Si de nombreux musiciens cultivent, si ce n'est une certaine rareté, du moins une fréquence de publications discographiques raisonnable, d'autres s'avèrent de véritables stakhanovistes de la production musicale, et Billy Sherwood, bassiste de formation, émarge sans aucun doute dans cette catégorie.
Apparu sous le feu des projecteurs en rejoignant Yes sur l'album "Talk", associé de près ou de loin depuis à toutes leurs nouvelles productions studio au point d'en faire le candidat naturel en 2015 à la succession du défunt Chris Squire, notre homme se multiplie dans de nombreux projets, qu'ils se nomment World Trade, Conspiracy, Circa, Yoso, The Prog Collective et autres tributes et collaborations en tous genres. Et non content d'imprimer sa patte dans tous ces projets, l'artiste trouve encore le temps de se construire une carrière en solo, dont la présente compilation se veut le reflet. Publiée en même temps que son dernier album, elle couvre la période 1999-2014 et ses sept premiers albums solo, et comporte également deux titres inédits.

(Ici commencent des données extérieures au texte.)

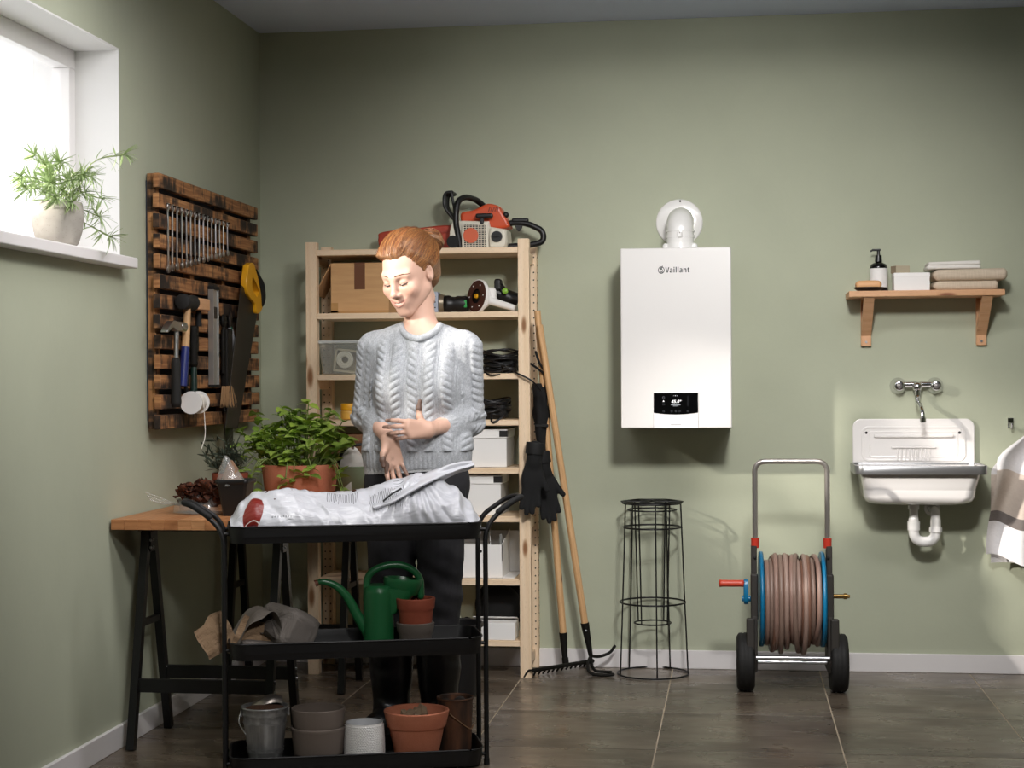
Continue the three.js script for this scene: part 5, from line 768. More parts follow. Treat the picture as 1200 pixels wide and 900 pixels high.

Pour ceux qui n'auraient pas encore eu l'occasion d'écouter la musique de Billy Sherwood, celle-ci se rapproche avec plus ou moins de bonheur des œuvres de Yes estampillées du sceau d'une certaine modernité. Avec un timbre de voix plutôt aigu se rapprochant (pas trop quand même) de celui de Jon Anderson, et un jeu de basse très mélodique singeant celui de Chris Squire, l'illusion pourrait être parfaite.
Hélas, et comme bien souvent dans les différents projets de M. Sherwood, le bon côtoie toujours le passable, et parfois même le médiocre, cette compilation ne faisant que refléter cette tendance. Les cinq premiers titres vont donner le ton, convoquant le Yes de la période "Open your Eyes" avec ses mélodies sans queue ni tête ('On Impact', 'Call'), des arrangements coup de poing qui donnent régulièrement l'impression d'être totalement déphasés du chant, ce dernier ne relevant d'ailleurs guère le niveau avec un doublage systématique devenant vite insupportable ('Seeing Through the Walls'). Le comble est même atteint par la "grâce" de 'Dying Breed', sorte de démo grotesque et lourdingue. Seul 'Drone Deciphers' donne quelque peu le change du fait d'une deuxième moitié bien balancée et débarrassée des scories soupe au lait de l'entame.
La deuxième moitié de l'album est heureusement plus réjouissante, présentant une collection de titres aux mélodies enfin… mélodiques (!), navigant entre pop/rock et le Yes de la période "Talk" ('The Recurring Dream'), et laissant de la place aux parties instrumentales. On mettra ainsi à l'honneur le dynamique 'What Was the Question', où la guitare claire pleine de reverb' et la basse inspirée donnent (enfin) des raisons d'être à ce best of, les deux dernières plages étant également du même tonneau.
A l'image des albums de Yes auxquels il a collaboré (de l'excellent "The Ladder" à l'infâme "Open your Eyes"), la carrière solo de Billy Sherwood suit des méandres parfois bien difficiles à cerner, passant (parfois même au sein d'un même morceau) de moments de grâce à des instants où l'auditeur est en droit de se demander s'il s'agit bien du même artiste, démontrant une sorte de schizophrénie musicale. A cette image, "Collection" reste une compilation à moitié ratée… ou réussie, à vous de décider.